# COLLECTED DATA

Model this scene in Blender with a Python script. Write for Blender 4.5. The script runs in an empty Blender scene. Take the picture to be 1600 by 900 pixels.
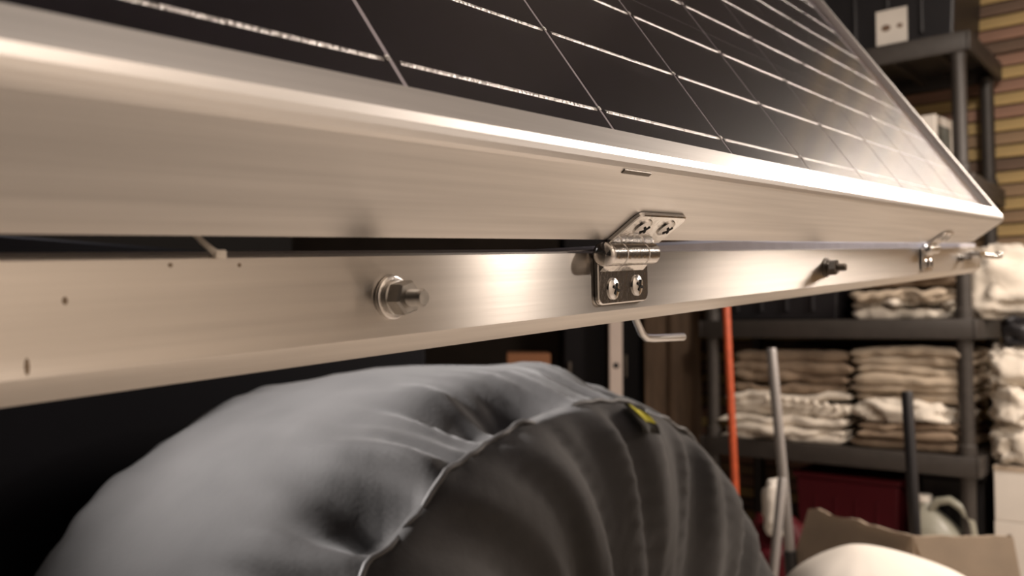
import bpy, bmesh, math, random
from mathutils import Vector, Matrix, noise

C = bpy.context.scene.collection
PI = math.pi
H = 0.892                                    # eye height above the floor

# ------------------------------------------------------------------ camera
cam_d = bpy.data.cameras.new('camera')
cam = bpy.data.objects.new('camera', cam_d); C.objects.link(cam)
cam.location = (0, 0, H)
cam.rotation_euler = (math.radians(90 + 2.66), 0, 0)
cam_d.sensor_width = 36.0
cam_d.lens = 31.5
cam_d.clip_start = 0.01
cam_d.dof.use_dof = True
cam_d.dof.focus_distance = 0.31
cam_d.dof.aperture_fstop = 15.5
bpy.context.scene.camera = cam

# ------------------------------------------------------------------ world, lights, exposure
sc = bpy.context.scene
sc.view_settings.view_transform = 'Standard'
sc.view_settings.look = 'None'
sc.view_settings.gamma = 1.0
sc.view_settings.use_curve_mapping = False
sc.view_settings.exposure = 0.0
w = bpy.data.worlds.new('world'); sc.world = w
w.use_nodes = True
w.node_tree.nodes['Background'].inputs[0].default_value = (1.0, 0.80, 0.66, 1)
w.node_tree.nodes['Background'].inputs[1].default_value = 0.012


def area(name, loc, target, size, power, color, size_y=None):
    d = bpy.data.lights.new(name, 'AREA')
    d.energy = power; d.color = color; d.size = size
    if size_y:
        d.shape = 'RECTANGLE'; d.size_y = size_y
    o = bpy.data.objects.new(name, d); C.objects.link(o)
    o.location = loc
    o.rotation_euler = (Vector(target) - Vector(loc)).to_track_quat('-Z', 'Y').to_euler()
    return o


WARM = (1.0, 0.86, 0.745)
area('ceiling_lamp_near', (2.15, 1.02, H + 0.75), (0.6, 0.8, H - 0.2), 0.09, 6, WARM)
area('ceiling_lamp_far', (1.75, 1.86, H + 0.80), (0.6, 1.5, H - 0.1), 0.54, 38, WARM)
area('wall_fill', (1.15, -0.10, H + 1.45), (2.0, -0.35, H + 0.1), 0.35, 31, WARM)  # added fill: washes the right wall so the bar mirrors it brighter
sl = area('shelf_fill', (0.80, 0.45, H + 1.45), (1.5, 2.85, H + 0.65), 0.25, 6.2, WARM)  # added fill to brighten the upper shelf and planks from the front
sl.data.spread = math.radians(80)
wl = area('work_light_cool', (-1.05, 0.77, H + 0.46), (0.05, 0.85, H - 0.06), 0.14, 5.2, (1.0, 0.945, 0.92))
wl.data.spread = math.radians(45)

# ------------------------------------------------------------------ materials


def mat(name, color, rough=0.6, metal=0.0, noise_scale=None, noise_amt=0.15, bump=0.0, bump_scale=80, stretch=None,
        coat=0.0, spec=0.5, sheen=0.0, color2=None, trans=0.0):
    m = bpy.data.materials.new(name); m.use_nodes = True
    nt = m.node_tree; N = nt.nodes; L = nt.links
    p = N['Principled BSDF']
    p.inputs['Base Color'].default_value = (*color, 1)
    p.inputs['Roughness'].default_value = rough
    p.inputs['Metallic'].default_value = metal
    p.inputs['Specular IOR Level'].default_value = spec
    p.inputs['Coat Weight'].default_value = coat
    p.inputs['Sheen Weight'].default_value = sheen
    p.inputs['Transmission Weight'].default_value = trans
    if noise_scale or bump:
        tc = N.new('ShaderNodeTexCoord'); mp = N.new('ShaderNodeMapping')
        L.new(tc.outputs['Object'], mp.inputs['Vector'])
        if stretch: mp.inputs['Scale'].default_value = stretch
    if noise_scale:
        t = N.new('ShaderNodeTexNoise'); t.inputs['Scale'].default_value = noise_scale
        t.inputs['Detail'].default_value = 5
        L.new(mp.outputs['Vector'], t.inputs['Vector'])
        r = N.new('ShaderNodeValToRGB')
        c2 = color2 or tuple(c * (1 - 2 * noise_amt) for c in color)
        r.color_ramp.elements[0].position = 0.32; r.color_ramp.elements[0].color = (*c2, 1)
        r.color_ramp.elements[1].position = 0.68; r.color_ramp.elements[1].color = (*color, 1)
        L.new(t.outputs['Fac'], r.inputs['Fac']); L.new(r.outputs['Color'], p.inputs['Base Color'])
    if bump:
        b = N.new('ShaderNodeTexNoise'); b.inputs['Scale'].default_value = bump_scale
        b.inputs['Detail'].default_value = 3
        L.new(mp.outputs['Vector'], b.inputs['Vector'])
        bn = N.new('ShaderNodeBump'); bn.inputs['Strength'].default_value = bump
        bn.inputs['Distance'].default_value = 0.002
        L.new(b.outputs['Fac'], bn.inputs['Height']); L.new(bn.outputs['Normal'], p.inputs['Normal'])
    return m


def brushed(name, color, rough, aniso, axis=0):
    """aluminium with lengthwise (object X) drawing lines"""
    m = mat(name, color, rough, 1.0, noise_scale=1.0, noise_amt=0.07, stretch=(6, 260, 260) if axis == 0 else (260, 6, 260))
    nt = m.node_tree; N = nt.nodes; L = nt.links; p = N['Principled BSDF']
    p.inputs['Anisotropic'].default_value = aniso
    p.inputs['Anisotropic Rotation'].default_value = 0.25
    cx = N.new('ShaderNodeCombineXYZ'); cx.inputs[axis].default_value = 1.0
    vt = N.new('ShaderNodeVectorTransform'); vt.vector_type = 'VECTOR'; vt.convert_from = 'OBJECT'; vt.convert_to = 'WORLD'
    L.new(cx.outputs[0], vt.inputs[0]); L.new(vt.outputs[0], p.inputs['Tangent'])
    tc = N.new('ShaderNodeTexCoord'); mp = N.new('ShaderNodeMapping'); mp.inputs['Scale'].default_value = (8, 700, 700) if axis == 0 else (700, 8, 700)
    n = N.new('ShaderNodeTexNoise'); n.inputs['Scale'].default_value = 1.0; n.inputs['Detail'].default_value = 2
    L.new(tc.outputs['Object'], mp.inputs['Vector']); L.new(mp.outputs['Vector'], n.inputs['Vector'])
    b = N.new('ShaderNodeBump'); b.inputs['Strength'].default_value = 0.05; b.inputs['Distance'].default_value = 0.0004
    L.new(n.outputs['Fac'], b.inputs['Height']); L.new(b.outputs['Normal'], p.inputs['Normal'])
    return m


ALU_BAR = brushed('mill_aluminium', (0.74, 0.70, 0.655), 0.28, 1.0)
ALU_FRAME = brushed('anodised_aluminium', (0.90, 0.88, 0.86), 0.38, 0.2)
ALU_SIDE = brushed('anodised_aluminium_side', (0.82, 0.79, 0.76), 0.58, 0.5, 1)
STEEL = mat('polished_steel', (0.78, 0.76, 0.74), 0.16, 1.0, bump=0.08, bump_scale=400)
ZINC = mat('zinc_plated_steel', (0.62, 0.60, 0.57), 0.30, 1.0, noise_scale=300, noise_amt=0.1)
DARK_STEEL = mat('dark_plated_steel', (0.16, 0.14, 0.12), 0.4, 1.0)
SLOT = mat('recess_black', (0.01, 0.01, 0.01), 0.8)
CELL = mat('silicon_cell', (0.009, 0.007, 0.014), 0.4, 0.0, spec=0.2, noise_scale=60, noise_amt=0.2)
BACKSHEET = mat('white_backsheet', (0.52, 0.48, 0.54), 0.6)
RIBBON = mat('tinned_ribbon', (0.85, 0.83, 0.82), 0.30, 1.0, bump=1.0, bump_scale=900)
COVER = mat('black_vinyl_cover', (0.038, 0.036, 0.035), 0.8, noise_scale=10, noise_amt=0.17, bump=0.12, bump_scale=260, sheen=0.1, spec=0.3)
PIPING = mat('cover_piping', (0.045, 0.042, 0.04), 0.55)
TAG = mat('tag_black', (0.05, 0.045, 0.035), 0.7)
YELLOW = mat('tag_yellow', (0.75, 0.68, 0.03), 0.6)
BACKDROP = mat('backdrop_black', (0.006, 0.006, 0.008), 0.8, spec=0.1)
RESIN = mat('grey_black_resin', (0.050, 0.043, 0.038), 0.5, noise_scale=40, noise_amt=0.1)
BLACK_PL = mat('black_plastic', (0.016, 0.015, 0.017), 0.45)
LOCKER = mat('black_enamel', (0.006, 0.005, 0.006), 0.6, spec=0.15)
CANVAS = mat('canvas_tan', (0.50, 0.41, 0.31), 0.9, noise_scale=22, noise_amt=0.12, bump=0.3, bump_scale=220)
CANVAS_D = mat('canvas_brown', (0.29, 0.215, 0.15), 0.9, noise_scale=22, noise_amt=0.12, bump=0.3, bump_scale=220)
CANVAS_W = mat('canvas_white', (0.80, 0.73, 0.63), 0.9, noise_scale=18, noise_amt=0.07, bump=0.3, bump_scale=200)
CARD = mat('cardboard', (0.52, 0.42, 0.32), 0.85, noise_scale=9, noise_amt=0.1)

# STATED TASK
Return the material line for line, from its beginning to the line that contains "bpy.context.scene.camera = cam", with the pictures left out.

# RESPONSE TO THIS TASK
Model this scene in Blender with a Python script. Write for Blender 4.5. The script runs in an empty Blender scene. Take the picture to be 1600 by 900 pixels.
import bpy, bmesh, math, random
from mathutils import Vector, Matrix, noise

C = bpy.context.scene.collection
PI = math.pi
H = 0.892                                    # eye height above the floor

# ------------------------------------------------------------------ camera
cam_d = bpy.data.cameras.new('camera')
cam = bpy.data.objects.new('camera', cam_d); C.objects.link(cam)
cam.location = (0, 0, H)
cam.rotation_euler = (math.radians(90 + 2.66), 0, 0)
cam_d.sensor_width = 36.0
cam_d.lens = 31.5
cam_d.clip_start = 0.01
cam_d.dof.use_dof = True
cam_d.dof.focus_distance = 0.31
cam_d.dof.aperture_fstop = 15.5
bpy.context.scene.camera = cam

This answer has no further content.